#### The request:
Using the listing below, please print exactly the lines from the one with "Write the bpy" through the one with "return m, nt, nt.nodes, nt.links, nt.nodes['Principled". Leave out every picture.
--- begin Supplied material ---
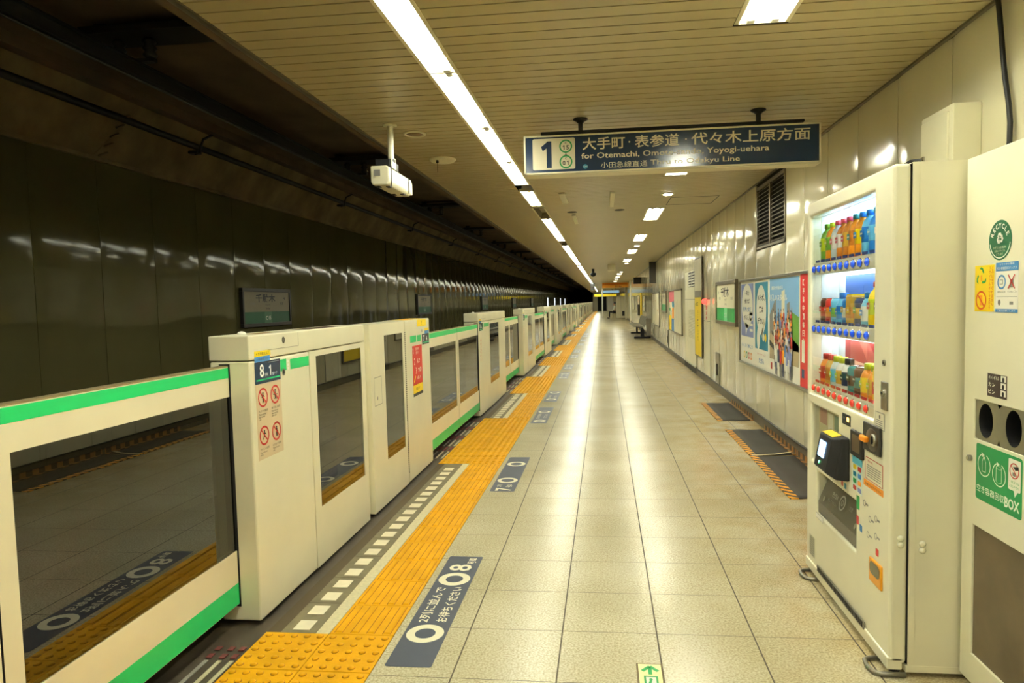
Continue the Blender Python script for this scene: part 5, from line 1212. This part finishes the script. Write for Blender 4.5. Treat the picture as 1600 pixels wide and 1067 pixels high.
# steel hole plate with real holes
a = MB(); n = 32
def ring_plate(cyy, czz, r, y0, y1, z0, z1):
    vs = []
    for i in range(n):
        t_ = 2*PI*i/n; c2, s2 = math.cos(t_), math.sin(t_); vs.append((RX0+.004, cyy+r*.86*c2*.86, czz+r*s2))
        kx = (y1-cyy) if c2 > 0 else (cyy-y0); kz = (z1-czz) if s2 > 0 else (czz-z0)
        q = min(kx/abs(c2) if abs(c2) > 1e-6 else 9, kz/abs(s2) if abs(s2) > 1e-6 else 9); vs.append((RX0+.004, cyy+q*c2, czz+q*s2))
    a.add(vs, [(2*i, 2*((i+1) % n), 2*((i+1) % n)+1, 2*i+1) for i in range(n)], STEEL)
    a.add([(RX0+.004, v[1], v[2]) for v in vs[::2]]+[(RX0+.05, v[1], v[2]) for v in vs[::2]], [(i, (i+1) % n, n+(i+1) % n, n+i) for i in range(n)], BLACK)
ym = (holes[0][0]+holes[1][0])/2
ring_plate(holes[0][0], holes[0][1], .060, ym, HO[1], HO[2], HO[3]); ring_plate(holes[1][0], holes[1][1], .060, HO[0], ym, HO[2], HO[3])
a.build('hole_plate', t, label='grey steel plate with two round holes')
a = MB(); a.box(RX0+.05, HO[0], HO[2], RX0+.058, HO[1], HO[3], DARK); a.build('hole_lining', t)
# green panel
f = Fr((RX0, RY1, 0), NU, FZ)
def RYc(y): return RY1-y
gx0, gx1 = RYc(2.545), RYc(2.275); gz0, gz1 = .735, .932
f.rrect(gx0, gz0, gx1, gz1, .010, mat('recycle_green', (10, 140, 74), .35), 1)
f.ring(gx0+.052, .862, .036, .040, WHITE, 2, n=28, t0=100, t1=430); f.poly([(gx0+.036, .905), (gx0+.056, .898), (gx0+.040, .888)], WHITE, 3)
f.ring(gx0+.142, .850, .036, .040, WHITE, 2, n=28, t0=100, t1=430); f.poly([(gx0+.128, .893), (gx0+.146, .886), (gx0+.131, .876)], WHITE, 3)
for (p, q, r_, s2) in ((.040, .838, .064, .872), ): f.rect(gx0+p, q, gx0+p+.0025, s2, WHITE, 3); f.rect(gx0+r_-.0025, q, gx0+r_, s2, WHITE, 3); f.rect(gx0+p, q, gx0+r_, q+.0025, WHITE, 3); f.bar((gx0+p, s2), (gx0+.048, .886), .0025, WHITE, 3); f.bar((gx0+r_, s2), (gx0+.056, .886), .0025, WHITE, 3); f.rect(gx0+.047, .884, gx0+.057, .892, WHITE, 3)
for (p, q, r_, s2) in ((.125, .828, .159, .874), ): f.rect(gx0+p, q, gx0+p+.0025, s2, WHITE, 3); f.rect(gx0+r_-.0025, q, gx0+r_, s2, WHITE, 3); f.ring(gx0+.142, s2, .0145, .017, WHITE, 3, n=18, ry=.35); f.ring(gx0+.142, q, .0145, .017, WHITE, 3, n=18, ry=.35, t0=180, t1=360)
f.rrect(gx0+.195, .82, gx1-.008, .922, .006, WHITE, 2); f.poly([(gx0+.225, .822), (gx0+.250, .822), (gx0+.232, .80)], WHITE, 2)
f.ring(gx0+.228, .885, .022, .026, RED, 3, n=24); f.bar((gx0+.212, .900), (gx0+.244, .870), .004, RED, 5); f.poly([(gx0+.222, .898), (gx0+.252, .903), (gx0+.252, .892), (gx0+.235, .888)], BLK, 4); f.rect(gx0+.220, .868, gx0+.236, .880, GREYP, 4)
f.text('一般ゴミは', gx0+.229, .848, .009, GRN, w=.055, l=3); f.text('入れません', gx0+.229, .834, .009, GRN, w=.055, l=3)
f.text('空き容器回収', gx0+.008, .775, .026, WHITE, w=.165, al='l', l=2, bold=.01); f.text('BOX', gx0+.176, .772, .036, WHITE, w=.082, al='l', l=2, bold=.03)
f.build('green_panel', t, 'green panel with white bottle and can signs')
f = Fr((RX0, RY1, 0), NU, FZ)
f.rect(RYc(2.482), 1.107, RYc(2.368), 1.185, mat('dark_brown_sticker', (58, 42, 40), .4), 1)
for i, s in enumerate(('ペットボトル', 'カン', 'ビン')):
    f.text(s, RYc(2.475), 1.172-.024*i, .014, WHITE, w=(.062, .04, .04)[i], al='l', l=2, bold=.02); f.rect(RYc(2.403), 1.163-.024*i, RYc(2.373), 1.183-.024*i, WHITE, 2); f.rrect(RYc(2.394), 1.163-.024*i, RYc(2.382), 1.178-.024*i, .004, BLK, 3)
f.build('sorting_sticker', t, 'dark brown sorting sticker')
f = Fr((RX0, RY1, 0), NU, FZ); cx, cz = RYc(2.423), 1.63; R_ = .066
f.ell(cx, cz, R_, R_, DGRN, 1, n=40); f.ring(cx, cz, R_*.86, R_*.91, WHITE, 2, n=36, t0=190, t1=350+0)
for i, ch in enumerate('RECYCLE'):
    ang = math.radians(156-22*i); f.text(ch, cx+R_*.72*math.cos(ang), cz+R_*.72*math.sin(ang), .017, WHITE, l=3, rot=ang-PI/2, bold=.03)
for k in range(3):
    an = math.radians(90+120*k); 
    def rot(p, an=an-PI/2): return (cx+(p[0]*math.cos(an)-p[1]*math.sin(an))*.9, cz+.006+(p[0]*math.sin(an)+p[1]*math.cos(an))*.9)
    f.poly([rot(p) for p in ((-.010, .020), (.006, .020), (.012, .009), (.018, .012), (.014, -.002), (.000, .002), (.006, .005), (.002, .011), (-.002, .011), (-.006, .004), (-.014, .009))], WHITE, 3)
for i, s in enumerate(('かぎりある資源を', '大切にリサイクル', 'しています')): f.text(s, cx, cz-.024-.011*i, .0085, CREAMP, w=(.075, .062, .038)[i], l=3)
f.build('recycle_sticker', t, 'round dark green RECYCLE sticker')
f = Fr((RX0, RY1, 0), NU, FZ); p0, p1 = RYc(2.573), RYc(2.453)
f.rect(p0, 1.394, p1, 1.552, YEL, 1)
cx, cz = p0+.042, 1.513
for k in range(3):
    an = 2*PI*k/3
    def rot(p, an=an): return (cx+p[0]*math.cos(an)-p[1]*math.sin(an), cz+p[0]*math.sin(an)+p[1]*math.cos(an))
    f.poly([rot(p) for p in ((-.012, .028), (.0, .034), (.010, .028), (.018, .014), (.010, .012), (.003, .024), (-.004, .026))], GRN, 2)
f.rect(cx-.004, cz-.014, cx+.004, cz+.006, ORANGE, 2)
f.nosign(cx, 1.432, .033, mat('orange_red', (214, 84, 20), .45), 2); f.rect(cx-.008, 1.415, cx+.008, 1.45, ORANGE, 2)
for i, ch in enumerate('リサイクルボックスです'): f.text(ch, p1-.026, 1.541-.0135*i, .011, RED, l=2)
for i, ch in enumerate('ごみは捨てられません'): f.text(ch, p1-.010, 1.541-.0135*i, .011, RED, l=2)
f.build('yellow_sticker', t, 'yellow recycling sticker with orange writing')
f = Fr((RX0, RY1, 0), NU, FZ); p0, p1 = RYc(2.443), RYc(2.318)
f.rect(p0, 1.392, p1, 1.556, WHITE, 1); f.rect(p0, 1.528, p1, 1.556, BLUE, 2); f.rect(p0, 1.393, p1, 1.404, BLUE, 2)
f.text('リサイクル専用', (p0+p1)/2, 1.550, .007, WHITE, w=.08, l=3); f.text('空き容器回収ボックス', (p0+p1)/2, 1.537, .009, WHITE, w=.11, l=3); f.text('ご協力お願いします', (p0+p1)/2, 1.3985, .007, WHITE, w=.10, l=3)
f.ring(p0+.033, 1.492, .018, .024, BLUE, 2, n=24); f.rect(p0+.024, 1.484, p0+.042, 1.50, GREYP, 3); f.rect(p0+.026, 1.486, p0+.040, 1.498, WHITE, 4)
f.bar((p0+.072, 1.515), (p0+.108, 1.470), .005, RED, 4); f.bar((p0+.108, 1.515), (p0+.072, 1.470), .005, RED, 4); f.rect(p0+.08, 1.474, p0+.10, 1.50, GREYP, 2)
f.text('飲料容器', p0+.033, 1.460, .007, GREYP, w=.045, l=2); f.text('その他のごみ', p0+.092, 1.460, .007, GREYP, w=.05, l=2); f.ell(p0+.022, 1.425, .008, .010, GREYP, 2, n=14); f.rect(p0+.08, 1.418, p0+.10, 1.428, GREYP, 2); f.rect(p0+.005, 1.443, p1-.005, 1.444, GREYP, 2)
f.build('blue_sticker', t, 'white and blue recycling sticker')
a = MB(); a.cyl((RX0, 2.581, .868), (RX0-.010, 2.581, .868), .011, STEEL, n=18); a.cyl((RX0-.010, 2.581, .868), (RX0-.014, 2.581, .868), .007, CHROME, n=14); a.build('lock_knob', t)
for yy in (2.55, 1.85):
    for xx in (1.36, 1.68): a = MB(); a.cyl((xx, yy, 0), (xx, yy, RZ0), .02, BLACK, n=12); a.build('foot', t)
print('objects', len(bpy.data.objects))

# ------------------------------------------------------------------ pieces that belong to a part hang below that part
RULES = {'window_pane': ('window_frame', 'pocket_window_frame'), 'window_gasket': ('window_frame', 'pocket_window_frame'), 'lock': ('top_case',), 'sensor_dome': ('top_case',), 'top_patch': ('top_case',),
         'service_hatch': ('pocket_window_frame',), 'brush_seal': ('control_case',), 'push_button': ('button_rail',), 'price_tags': ('button_rail',), 'reader_top': ('card_reader',), 'reader_screen': ('card_reader',),
         'return_lever': ('coin_unit',), 'coin_slot': ('coin_unit',), 'coin_slit': ('coin_unit',), 'lock_cylinder': ('lock_plate',), 'flap_print': ('dispensing_flap',), 'top_led': ('display_box',), 'side_led': ('display_box',),
         'shelf_led': ('display_box',), 'display_poster': ('display_box',), 'display_digits': ('price_display',), 'notices': ('notice_panel',), 'cup_window': ('coin_return_cup',), 'bill_window': ('coin_window_frame',),
         'poster_lettering': ('poster',), 'gasket': ('glass_pane',), 'edge_seal': ('frame',), 'top_cap': ('frame',), 'handle': ('door',), 'insulator': ('mounting_plate',), 'rod_foot': ('hanger_rod',), 'wire': ('disc',),
         'hood': ('case',), 'badge': ('case', 'label_wrap', 'label_band'), 'lens': ('trim_ring',), 'red_lamp': ('body',), 'latch': ('plate',), 'hole_lining': ('hole_plate',)}
last = {}
for n_, (par, o, nm) in enumerate(BUILT):
    found = [last[(par.name, c)] for c in RULES.get(nm, ()) if (par.name, c) in last]
    if found: o.parent = max(found, key=lambda q: q[0])[1]
    last[(par.name, nm)] = (n_, o)
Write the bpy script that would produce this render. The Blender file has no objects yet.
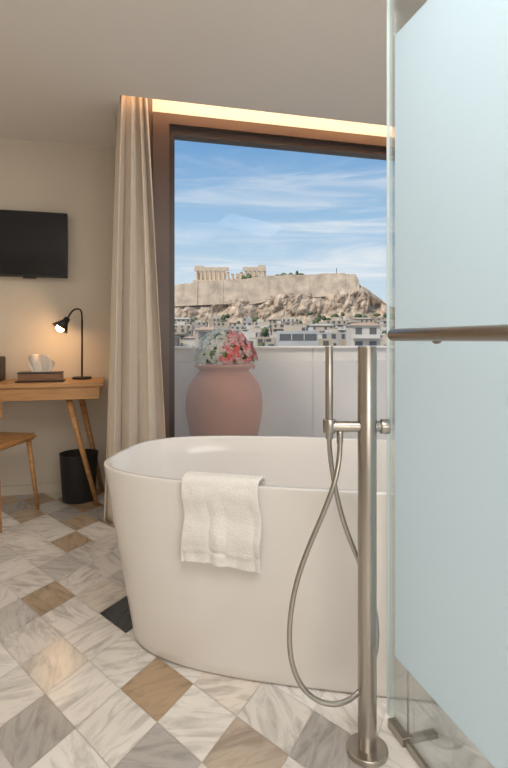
import bpy, bmesh, math, random
from mathutils import Vector, Matrix, noise
random.seed(7)
S = bpy.context.scene
S.view_settings.view_transform = 'Standard'
COL = S.collection

# ------------------------------------------------------------ materials
def new_mat(name):
    m = bpy.data.materials.new(name); m.use_nodes = True
    nt = m.node_tree
    return m, nt, nt.nodes, nt.links, nt.nodes['Principled BSDF']

def mat(name, col, rough=0.5, metal=0.0, var=0.0, vscale=5.0, bump=0.0, bscale=60.0, emit=None, estr=0, coat=0, stretch=None):
    m, nt, N, L, b = new_mat(name)
    b.inputs['Base Color'].default_value = (*col, 1)
    b.inputs['Roughness'].default_value = rough
    b.inputs['Metallic'].default_value = metal
    if coat: b.inputs['Coat Weight'].default_value = coat
    if emit:
        b.inputs['Emission Color'].default_value = (*emit, 1)
        b.inputs['Emission Strength'].default_value = estr
    tc = N.new('ShaderNodeTexCoord'); mp = N.new('ShaderNodeMapping')
    L.new(tc.outputs['Object'], mp.inputs['Vector'])
    if stretch: mp.inputs['Scale'].default_value = stretch
    if var > 0:
        n = N.new('ShaderNodeTexNoise'); n.inputs['Scale'].default_value = vscale; n.inputs['Detail'].default_value = 6
        L.new(mp.outputs[0], n.inputs['Vector'])
        mr = N.new('ShaderNodeMapRange'); mr.inputs[1].default_value = .3; mr.inputs[2].default_value = .7
        L.new(n.outputs['Fac'], mr.inputs[0])
        r = N.new('ShaderNodeMix'); r.data_type = 'RGBA'
        r.inputs[6].default_value = (*[c*(1-var) for c in col], 1)
        r.inputs[7].default_value = (*[min(1, c*(1+var)) for c in col], 1)
        L.new(mr.outputs[0], r.inputs[0]); L.new(r.outputs[2], b.inputs['Base Color'])
    if bump > 0:
        n2 = N.new('ShaderNodeTexNoise'); n2.inputs['Scale'].default_value = bscale; n2.inputs['Detail'].default_value = 4
        L.new(mp.outputs[0], n2.inputs['Vector'])
        bp = N.new('ShaderNodeBump'); bp.inputs['Strength'].default_value = bump; bp.inputs['Distance'].default_value = 0.01
        L.new(n2.outputs['Fac'], bp.inputs['Height']); L.new(bp.outputs[0], b.inputs['Normal'])
    return m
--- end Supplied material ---
#### The solution:
Write the bpy script that would produce this render. The Blender file has no objects yet.
import bpy, bmesh, math, random
from mathutils import Vector, Matrix, noise
random.seed(7)
S = bpy.context.scene
S.view_settings.view_transform = 'Standard'
COL = S.collection

# ------------------------------------------------------------ materials
def new_mat(name):
    m = bpy.data.materials.new(name); m.use_nodes = True
    nt = m.node_tree
    return m, nt, nt.nodes, nt.links, nt.nodes['Principled BSDF']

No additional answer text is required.